On the river are extensive corn and cotton-spinning mills, formerly belonging to an establishment styled the "Tutbury Mill Company", now to John Webb, Esq.; there is also a considerable cut-glass manufactory. A free school was founded, by Richard Wakefield, who, about 1730, endowed it with lands producing about £50 per annum, for the education of poor children: the schoolhouse was rebuilt in 1789. Richard Wakefield also, by his will in 1773, devised land and tithes, now producing about £450, to trustees, for charitable uses.

The king, as Duke of Lancaster, is lord of the manor, or honour, of Tutbury, the jurisdiction of which extends over a great portion of Staffordshire, and into several of the neighbouring counties, via, those of Derby, Leicester, Nottingham, and Warwick; and, in his Majesty's name, courts leet and baron are here held once a year; also a court of pleas, every third Tuesday, for the recovery of all debts under 40s., contracted within the honour.

On the division of lands after the Conquest, Tutbury was included in the domain allotted to Henry de Ferrars, a Norman nobleman, who either built the castle, or received it in gift from the Conqueror. His descendant, Robert, joining Leicester in the rebellion against Henry III., was fined £50,000, and, being unable to pay so large a sum, forfeited his castle to the king, who granted it to his son Edmund of Lancaster.

After the attainder of Thomas of Lancaster, who, with the Earl of Hereford, had attempted the dethronement of Edward II., the fortress was suffered to fall to ruin, and so remained till 1350, when John of Gaunt becoming its possessor, he rebuilt the greater part of it, with the gatehouse, and surrounded it on three sides by a wall: the precipitous declivity on the fourth rendering further security unnecessary. Mary, Queen of Scots, was for some time imprisoned in this castle; and, at the commencement of the parliamentary war, it was garrisoned for the king; but, by order of the parliament, it was nearly demolished in 1646: the ruins, however, are still sufficient to indicate its former extent and magnificence, and exhibit good specimens of the early and later styles of English architecture.

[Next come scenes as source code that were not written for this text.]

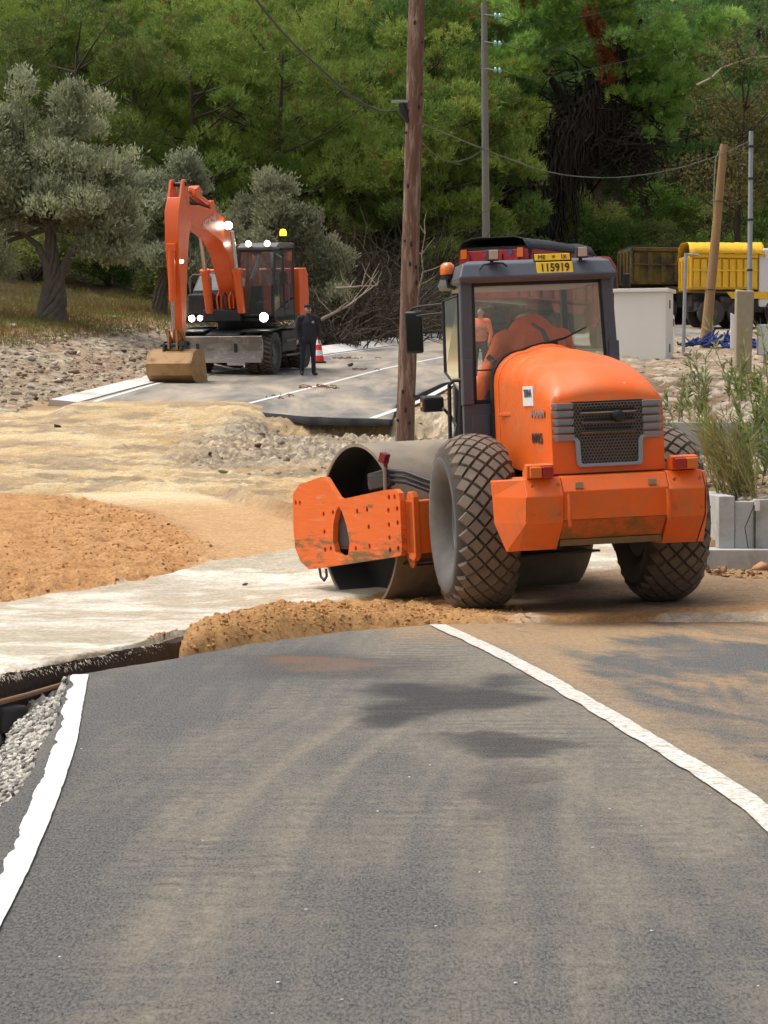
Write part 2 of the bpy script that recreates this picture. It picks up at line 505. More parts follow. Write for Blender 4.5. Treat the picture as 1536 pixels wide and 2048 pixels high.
# colours of the soils themselves
def c3(a): return np.array(a)[None, None, :]
C = np.zeros(X.shape + (3,)) + c3((0.34, 0.20, 0.105))
C = C + (c3((0.40, 0.27, 0.15)) - C) * (sm((f2 - 0.4) / 0.25))[..., None] * 0.6
def lay(C, w, a, b, t):
    col = c3(a) + (c3(b) - c3(a)) * np.clip(t, 0, 1)[..., None]
    return C + (col - C) * w[..., None]
C = lay(C, bank, (0.50, 0.345, 0.17), (0.66, 0.53, 0.31), (f2 - 0.3) * 2.2)
C = lay(C, bank * sm((f1 - 0.55) / 0.1) * 0.65, (0.40, 0.30, 0.19), (0.70, 0.62, 0.45), f3)
pb = fbm(X * 0.55 + 3, Y * 0.8, 36, 5, 0.6)
C = lay(C, bank * sm((pb - 0.50) / 0.12) * 0.75, (0.30, 0.205, 0.12), (0.46, 0.33, 0.19), f1)
C = lay(C, bank * sm((fbm(X * 1.5 + 8, Y * 1.8, 37, 4) - 0.56) / 0.06) * 0.6, (0.17, 0.135, 0.10), (0.30, 0.24, 0.18), f3)
C = lay(C, bank * sm((X + 1.7) / 0.8) * sm((35.5 - Y) / 2) * 0.8, (0.42, 0.235, 0.10), (0.52, 0.33, 0.17), f1)
C = lay(C, heapm, (0.35, 0.18, 0.068), (0.50, 0.30, 0.13), f1 * 0.6 + f4 * 0.4)
C = lay(C, heapm * sm((X - 0.3) / 0.8) * sm((Y - 20.4) / 0.5), (0.24, 0.155, 0.09), (0.36, 0.26, 0.165), f1)
C = lay(C, heapm * sm((X - 0.2) / 0.6) * sm((20.5 - Y) / 0.3) * sm((f2 - 0.35) / 0.2), (0.50, 0.40, 0.28), (0.62, 0.52, 0.38), f1)
C = lay(C, wO, (0.38, 0.185, 0.070), (0.56, 0.325, 0.15), f1 * 1.3 - 0.15)
C = lay(C, wS, (0.50, 0.305, 0.145), (0.58, 0.375, 0.20), f2)
C = lay(C, wS * sm((Y - 31) / 2.0), (0.66, 0.52, 0.31), (0.74, 0.62, 0.42), f2)
C = lay(C, rub * (0.55 + 0.45 * sm((f2 - 0.4) / 0.2)), (0.26, 0.20, 0.135), (0.62, 0.55, 0.42), (f1 - 0.3) * 2.0)
C = lay(C, rub * sm((f3 - 0.52) / 0.08) * 0.7, (0.10, 0.08, 0.065), (0.20, 0.16, 0.12), f1)
C = lay(C, grass, (0.15, 0.095, 0.045), (0.19, 0.16, 0.055), (f2 - 0.3) * 2.4)
C = lay(C, wood, (0.045, 0.035, 0.02), (0.08, 0.06, 0.03), f2)
C = lay(C, grav, (0.26, 0.24, 0.21), (0.62, 0.58, 0.52), (f3 - 0.3) * 2.2)
C = lay(C, terrm * sm((fbm(X * 0.7, Y * 0.5, 35) - 0.25) / 0.15), (0.10, 0.058, 0.032), (0.30, 0.21, 0.13), (f1 - 0.3) * 2.0)
C = lay(C, terrm * sm((f3 - 0.60) / 0.05) * 0.8, (0.42, 0.38, 0.30), (0.62, 0.58, 0.50), f1)
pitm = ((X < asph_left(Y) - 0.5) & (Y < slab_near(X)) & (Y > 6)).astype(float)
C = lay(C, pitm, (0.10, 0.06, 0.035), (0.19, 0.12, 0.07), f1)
C = lay(C, wW, (0.50, 0.45, 0.36), (0.80, 0.75, 0.64), (fbm(X * 1.7 - Y * 0.4, Y * 1.5 + X * 0.5, 44, 5, 0.66) - 0.28) * 2.3)
C = lay(C, wW * sm((fbm(X * 1.1, Y * 1.2, 47, 5, 0.66) - 0.50) / 0.10) * 0.7, (0.36, 0.32, 0.24), (0.52, 0.44, 0.31), f1)
C = lay(C, wW * sm((f3 - 0.62) / 0.06) * 0.5, (0.45, 0.33, 0.20), (0.5, 0.4, 0.28), f1)
nr, nc = X.shape
idx = np.arange(nr * nc).reshape(nr, nc)
Fq = np.stack([idx[:-1, :-1], idx[:-1, 1:], idx[1:, 1:], idx[1:, :-1]], -1).reshape(-1, 4)
me = np_mesh('ground', np.stack([X, Y, Z], -1).reshape(-1, 3), Fq)
me.polygons.foreach_set('use_smooth', np.ones(len(me.polygons), bool))
ca = me.color_attributes.new('soil', 'FLOAT_COLOR', 'POINT')
ca.data.foreach_set('color', np.concatenate([C.reshape(-1, 3), np.ones((nr * nc, 1))], 1).astype(np.float32).ravel())

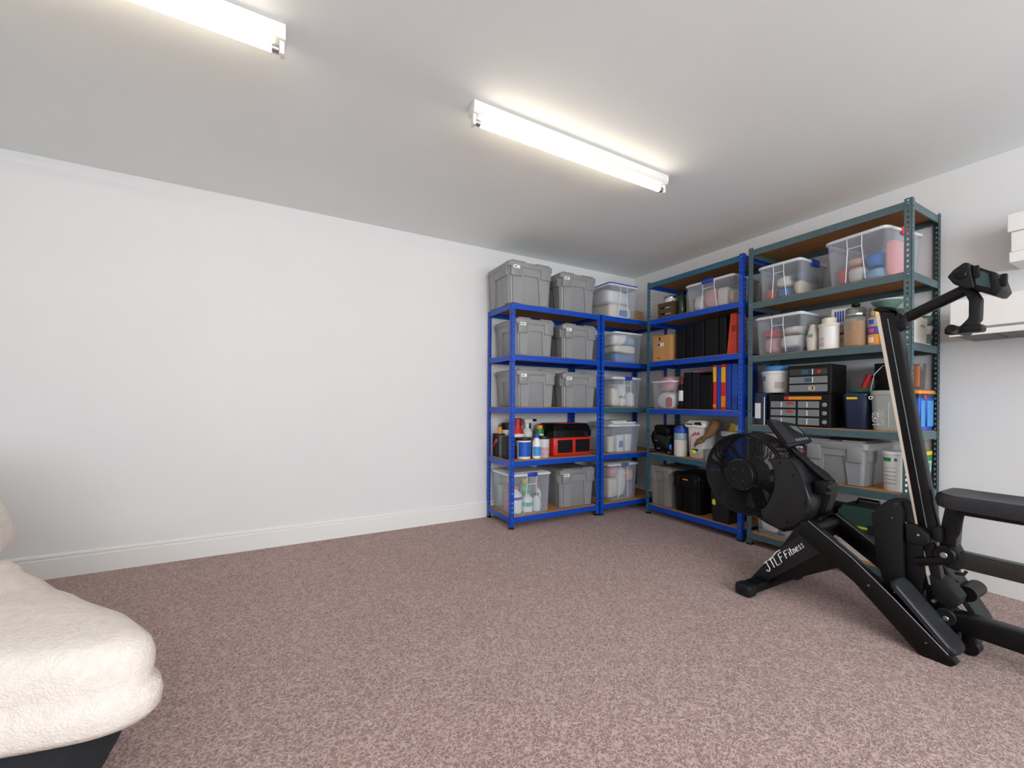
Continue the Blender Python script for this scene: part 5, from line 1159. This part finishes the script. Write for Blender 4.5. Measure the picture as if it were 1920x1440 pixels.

On the declivity of the commanding eminence upon which the castle stood, a Benedictine priory, in honour of the Blessed Virgin, was founded, in 1080, by Henry, de Ferrars, which, though a cell to the abbey of St. Peter super Divam, in Normandy, survived till the general dissolution, when its revenue was valued at £244. 16. 8. Among other curious customs that formerly prevailed here was a minstrel fete, given by the Duke of Lancaster on Assumption-day, to which all the itinerant musicians of the neighbourhood were invited, but the quarrels which almost invariably took place on the occasion rendered it necessary to make certain regulations to preserve order; a king of the minstrels was, in consequence, elected, and, on the morrow of the festival, a court was held to determine all disputes, and cases of assault and battery, that might have arisen during the fete.

There was also a sport termed "Bull running", which consisted in chasing a bull with a soaped tail, and, if caught in the county, he was conducted to the marketplace and there baited, otherwise he remained the property of the Duke of Devonshire, who held the priory on condition of furnishing a bull annually for the purpose; his Grace has, however, compounded with the minstrel king and his subjects, and the bailiff, having purchased his right to the animal, sends him to the manor at Hardwick, for a Christmas feast to the poor. The country between Tutbury and Needwood Forest abounds with alabaster. Ann Moore, who professed the ability to live without food, resided here during the period of her imposture.